The administration’s tactic involving the public safety money is a bid to coerce local law enforcement to do the work of federal immigration officers. In response, the attorneys general in their suit argued that the Department of Justice’s attempts to set local and state law enforcement policy violates the Constitution.

The states represented by the suit filed in the U.S. District Court for the Southern District of New York are Connecticut, Massachusetts, New Jersey, New York, Virginia, and Washington. Together, the six stand to lose about $25 million in funding, with $9 million at stake for New York alone.

States use funds allotted via the federal program, known as “Edward Byrne Memorial Justice Assistance Grants” (Byrne JAG), to pay for measures that reduce sexual assault, elder abuse, gun violence and drug addiction, among other things.

“Local law enforcement has the right to decide how to meet their local public safety needs ― and the Trump administration simply does not have the right to require state and local police to act as federal immigration agents,” New York Attorney General Barbara Underwood said in a release announcing the suit.

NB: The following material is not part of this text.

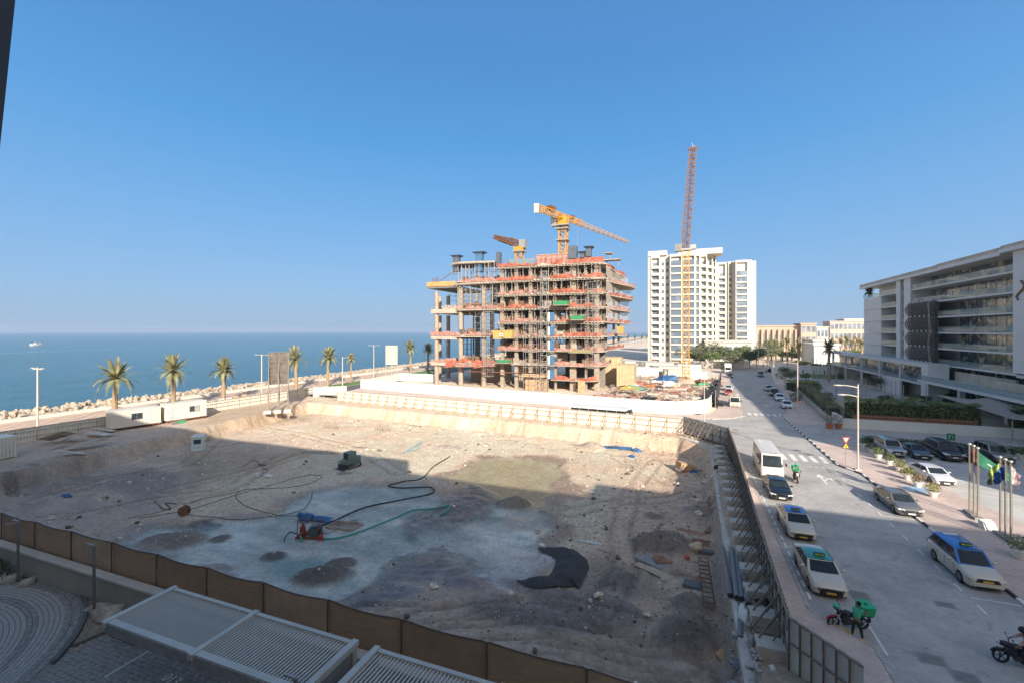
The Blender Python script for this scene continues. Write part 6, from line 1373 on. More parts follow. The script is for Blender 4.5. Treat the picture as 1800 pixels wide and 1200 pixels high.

“Instead of allowing New York’s law enforcement agencies to determine how best to keep New Yorkers safe, the Trump administration is threatening to withhold vital public safety funds.”

“Instead of allowing New York’s law enforcement agencies to determine how best to keep New Yorkers safe, the Trump administration is threatening to withhold vital public safety funds,” she said. “This is a political attack on New Yorkers, at the expense of our public safety ― and it is unlawful. So we will see the Trump administration in court.”

Broadly speaking, sanctuary jurisdictions limit local cooperation with federal immigration officials. In practice, that means police officers in sanctuary cities don’t alert U.S. Immigration and Customs Enforcement when they arrest an undocumented immigrant.

Evidence indicates such cities are actually safer as a result, as the immigrant community is more likely to inform police of criminal activity when they don’t fear being arrested themselves.

Chicago, a sanctuary city, sued the administration last year after having its Byrne JAG funds threatened and won.